3i mandate will be coup for BarCap’s Renwick
IF, as seems likely, 3i decides to appoint Barclays Capital as its joint corporate broker at the end of the month it will be further proof that Barclays’s strategy of building up its equities business is bearing fruit.
Since hiring Jim Renwick as head of UK Equity Capital Markets and corporate broking in April 2009, Barclays Capital has won six FTSE 100 brokerships.
Renwick, formerly of UBS, must take a lot of the plaudits for this but it has to be said that the bank will also be benefiting from the strong lending relationships it already has with clients, to which it can now offer equity advice.
Some say that Renwick will be hard pressed to serve the bank’s growing number of broking clients, which include Barclays (no surprise there), National Grid and Resolution.
But the team is a dozen strong and includes other experienced names such as Alisdair Gayne (ex Morgan Stanley), Jon Bathard-Smith (also ex Morgan Stanley) and Bertie Whitehead (formerly of Citigroup).
“So long as Barclays Capital employs enough supporting players, it will be able to keep its growing number of clients happy,” says one corporate broker.
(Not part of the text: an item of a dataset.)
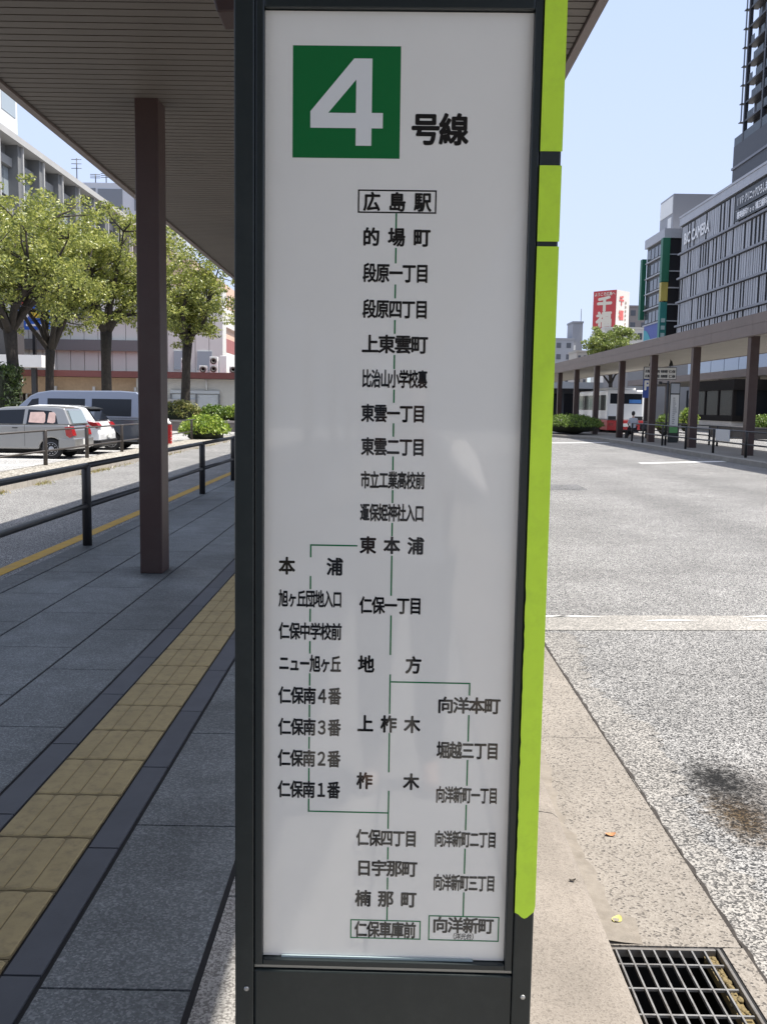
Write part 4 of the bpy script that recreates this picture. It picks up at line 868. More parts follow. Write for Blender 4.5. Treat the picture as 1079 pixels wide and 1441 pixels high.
for (x, h) in ((-59, 4.6), (-55.5, 1.8), (-53.5, 2.0)):
    b.tube([(x, 184, 42), (x, 184, 42 + h)], 0.09, 6)
    for q in (0.6, 0.78, 0.95): b.tube([(x - 1.0, 184, 42 + h*q), (x + 0.9, 184, 42 + h*q)], 0.06, 5)
b.build('aerial', RAILP, t)
t = thing('peach_building', (-30, 150, -0.15), 'peach coloured building with slot windows and a red balcony band, right of the column', 'building')
b = MB(); b.box(-60, -26, 128, 190, -0.15, 20.2); b.build('wall', mat('peach_render', (0.62, 0.44, 0.34), 0.85), t)
b = MB(); b.box(-26, -25.6, 127.8, 190.2, 13.4, 16.3); b.box(-26, -25.6, 127.8, 190.2, 4.0, 9.4); b.build('white_band', mat('white_band', (0.70, 0.68, 0.66), 0.8), t)
b = MB()
for k in range(26): b.box(-25.98, -25.7, 129 + 2.3*k, 131.2 + 2.3*k, 9.5, 11.6)
b.build('balcony_band', mat('balcony_red', (0.33, 0.11, 0.10), 0.6), t)
for k in range(22): b = MB(); b.box(-26.05, -25.95, 130 + 2.6*k, 130.9 + 2.6*k, 17.0, 18.7); b.build('slot_window', DARKGL, t)
t = thing('metal_clad_store', (-24, 76, -0.15), 'pale ribbed metal upper storey behind the shop roof, between the trees', 'building')
b = MB()
x = -34.2
while x < -13.1: b.box(x, x + 1.0, 72.0 + (0.0), 73.6, 3.6, 10.0); x += 1.04
b.box(-34.2, -13.1, 72.1, 73.55, -0.15, 3.59); b.build('cladding', mat('metal_cladding', (0.60, 0.60, 0.56), 0.5, isl=0.06), t)
b = MB(); b.box(-34.2, -18, 71.6, 71.98, 5.2, 6.0); b.box(-34.2, -18, 71.75, 71.98, 7.6, 7.9); b.build('ledges', mat('ledge_dark', (0.13, 0.13, 0.135), 0.6), t)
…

As well as the corporate brokerships, Barclays Capital was also chosen as one of three advisers to the LSE on its bid for Canada’s TMX, alongside RBC Capital Markets and Morgan Stanley.
Joshua Critchley, the former Goldman Sachs banker turned head of RBC’s equity capital markets and corporate broking, is still getting tongues wagging with the sky-highpackages being offered to bankers to join his team.
Talk at the PLC awards dinner the other evening was of the £350,000ish pay and golden hello packages said to be being offered to encourage people like former Arden chief executive Jeremy Grime and colleague Sarah Spikes to join RBC.
Together with Peter Lenardos, the three Arden colleagues last year topped the Extel survey.
Tough for Arden, which by all accounts is a good place to work and yet can not really compete with the sort of sums on offer from RBC – but one must be a little concerned for the Canadian firm if it doesn’t win the business to match the pay packages it is offering. The Arden hires come on top of others from Cenkos.
Meanwhile, it’s not all one-way traffic out of Arden. John Goold, one of the firm’s original founders, last week returned from Oriel Securities to be its head of institutional sales.